Similarly, Trump's rise to power would have been unthinkable without media attention. A few days ago, the president announced, "[…] another reason that I’m going to win another four years is because newspapers, television, all forms of media will tank if I’m not there, because without me, their ratings are going down the tubes." His conclusion: "So they basically have to let me win."

In an age of communicative interconnectedness, where everyone can be their own New York Sun, the way back into a common reality appears to be obstructed. The American market, with its 300 million people, the English language and its fierce political ideologizing, has become attractive even beyond U.S. borders. The U.S. election demonstrated that trolls and fake news machines can now be found in St. Petersburg and Macedonia.

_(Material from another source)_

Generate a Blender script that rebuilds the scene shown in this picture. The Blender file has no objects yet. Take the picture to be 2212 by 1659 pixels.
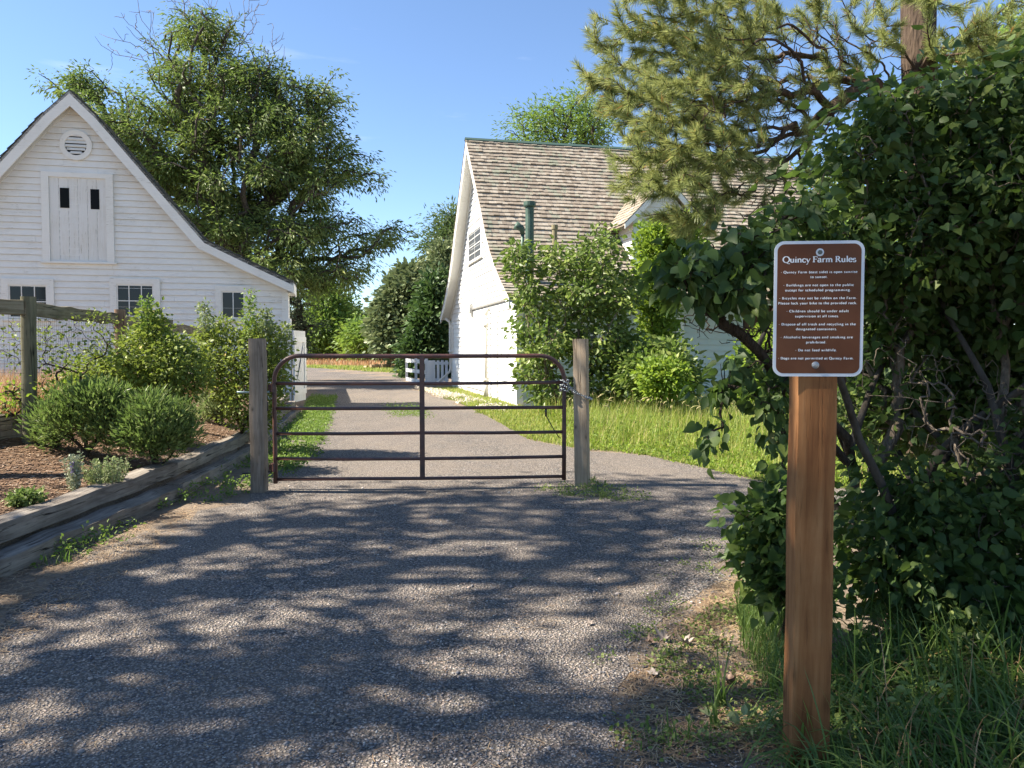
import bpy, math, random
import numpy as np
from mathutils import Vector, Matrix
from mathutils.geometry import delaunay_2d_cdt
R = math.radians
rng = np.random.default_rng(11)
random.seed(5)
scene = bpy.context.scene
COL = scene.collection
# ------------------------------------------------------------------ camera model (used to place things at real distances)
EYE = 1.5; PITCH = R(2.51); FPX = 1702.0; CX = 1106.0; CY = 829.5
def ray(px, py):
    a = (px - CX) / FPX; b = -(py - CY) / FPX
    f = (0, math.cos(PITCH), -math.sin(PITCH)); u = (0, math.sin(PITCH), math.cos(PITCH))
    return np.array([a, f[1] + b * u[1], f[2] + b * u[2]])
def at(px, py, Y):
    d = ray(px, py); s = Y / d[1]
    return np.array([d[0] * s, Y, EYE + d[2] * s])
TL = np.array([(-5, -3.6), (3, -3.52), (5.4, -3.5), (7.7, -3.45), (11.1, -3.72), (14, -4.2), (19, -5.1), (20.3, -6.2), (60, -6.2)])
def xl(y): return np.interp(y, TL[:, 0], TL[:, 1])
def H(x, y):
    x = np.asarray(x, float); y = np.asarray(y, float)
    d = xl(y) - x
    z = np.interp(d, [0.0, 0.14, 1.9, 4.0, 7.5, 12], [0, .245, .58, .60, .35, .1])
    fade = np.interp(y, [-3, 2, 16, 20, 22], [1, 1, 1, .75, 0.0])
    und = .012 * np.sin(x * 1.3 + y * .7) + .01 * np.sin(x * .5 - y * 1.1 + 2)
    far = np.clip((y - 30) / 40, 0, 1) * .0
    return z * fade + und * np.clip((y + 2) / 4, 0, 1) * .6 - .004 + far
def g(px, py):
    d = ray(px, py); lo = .5
    s = (0 - EYE) / d[2] if d[2] < -1e-6 else 400
    for i in range(40):
        p = np.array([d[0] * s, d[1] * s]); z = float(H(p[0], p[1])); s2 = (z - EYE) / d[2]; s = .5 * s + .5 * s2
    return np.array([d[0] * s, d[1] * s, float(H(d[0] * s, d[1] * s))])
def on_plane(px, py, P, n):
    d = ray(px, py); o = np.array([0, 0, EYE]); s = np.dot(np.array(P) - o, n) / np.dot(d, n); return o + d * s
# ------------------------------------------------------------------ objects
def tag(o, label=None, cat=None, group=None, kind=None):
    for k, v in (('label', label), ('category', cat), ('group', group), ('kind', kind)):
        if v: o[k] = v
    return o
def empty(name, loc, label, cat, group=None, rz=0):
    o = bpy.data.objects.new(name, None); COL.objects.link(o); o.location = loc; o.rotation_euler = (0, 0, rz); o.empty_display_size = .2
    return tag(o, label, cat, group)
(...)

Psychology Does Not Offer Much Hope

The psychology of lying and deception does not offer much hope. American debate over the past 12 months has been sobering because it demonstrates that for many people, two factors transform truth into a question of faith. On the one hand, there is the understandable desire for the confirmation of personal prejudices, and on the other, an evolutionary function of rationalism, causing us to adjust to the behavior of other people rather than consider the logic of their positions or verify their claims.

At this point, we have to realize that although the belief in fake news and impostors has a particularly colorful history in the U.S, it is rooted in human nature, something we in Europe have known for a long time and which is once again confronting our society on a daily basis.

*Editor’s note: The Mechanical Turk was a fake chess-playing machine constructed in the late 18th century that was, in fact, a mechanical illusion that allowed a human chess master hiding inside to operate the machine.